PEAKS Results Are an Opportunity to Increase Our Sense of Urgency and Commitment to Excellence

By Rob Picou

Superintendent, Lower Yukon School District

Twenty years ago, as a new teacher in rural Alaska I gave two nice ladies from Juneau who worked for DEED a ride from the airport to the school. I remember one was wearing a bright orange Patagonia. It was right after the first Standards Based Assessment (SBA). Back then, if the majority of the students in a school were below proficient the school was labeled a School in Crisis. As we were driving back to the school, the lady in orange asked, “So, what do you think of the first SBA results?” I responded, “It seems like you folks have spent a lot of money trying to figure out who is in crisis. All you had to do was call and ask me.”

Now twenty years later we must respond to the new PEAKS results. As the superintendent of a large REAA with a very high below and far below proficiency rate, I weighed my options. I could say it is just one test on one day in a year, one standard deviation away from proficiency, or even claim cultural bias all of which would be accurate, but it would not change the underlying reality that an unacceptable number of students in rural Alaska are not proficient in reading, math, or science.

There is simply no way to respond to our PEAKS results other than as a crisis. The Lower Yukon School District believes it is in our students’ best interest to use the PEAKS results as an opportunity to increase our sense of urgency and commitment to excellence.   We also believe we should use these results to advocate for greater support from our local, state, and federal government. There are many principals, teachers, paraprofessionals, and other classified staff who are working hard to raise academic achievement levels for all students. There are also many parents and grandparents who want the best for their children. It is evident from the PEAKS results our schools, our parents, and our students need help and support.

Our students are so much more than a test score. Given the absence of early childhood education, high educator turnover, flat funding for four years, high levels of poverty, and many, many other challenges these results do not represent our students. These results represent our best efforts as an educational community and the State of Alaska to educate children. We own these results.

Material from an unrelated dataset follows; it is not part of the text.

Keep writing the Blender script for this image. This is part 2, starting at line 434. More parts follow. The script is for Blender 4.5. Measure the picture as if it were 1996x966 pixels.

The Lower Yukon School District is responding to our PEAKS results by sincerely listening to our parents, grandparents, and community leaders and encouraging a shared responsibility for student learning. We are holding Collective Community Impact meetings in all ten communities. In Hooper Bay, we had over 100 parents, educators, tribal leaders, community leaders, and elders in a three-hour small group discussion about education. We discussed the importance of learning the instinct for survival from nature and becoming a musk-ox herd that protects our youth. We talked about how the schools cannot do the job alone, that without parents and the community joining the schools in a shared responsibility for learning, most students will continue to struggle in school.

We support Governor Walker’s Education Challenge but hope those involved spend time listening to parents of children who have not been successful in school. It is evident by all measures our current model of education is not meeting the needs of too many students in rural Alaska. If McDonald’s was losing this many customers, they would stop selling hamburgers. Therefore, we hope for transformative change that leads to robust personalized learning experiences for all Alaskan students. We also hope for a continued dialog with the Department of Education and Early Development and the State School Board that empowers local communities to be meaningfully engaged in the conversation about education for their children. For too long, education has been done to Alaska Native people. The PEAKS results demonstrate it is time to do education with Alaska Native people.

As the superintendent of the Lower Yukon School District, I am encouraged about the future because I see our many small successes every day. Last week, I spent time in some excellent classrooms. I watched an expertly trained paraprofessional teach a lesson in reading, a Yupik teacher teach a song. I witnessed a class full of beautiful children paying attention to their teacher while engaged in a learning activity. I am encouraged about the future because I have confidence every school and community can develop the instinct for survival like the musk-ox herd and do whatever is necessary to protect their young. I am encouraged because I have faith in our students.

After twenty years of working in rural Alaskan communities, to the two nice ladies from Juneau, a more appropriate and not so cheeky response would be, “The new Peaks results represent a significant crisis in rural Alaska and how we respond to these results and that we haven’t adequately responded to prior results says more about us than about our students.”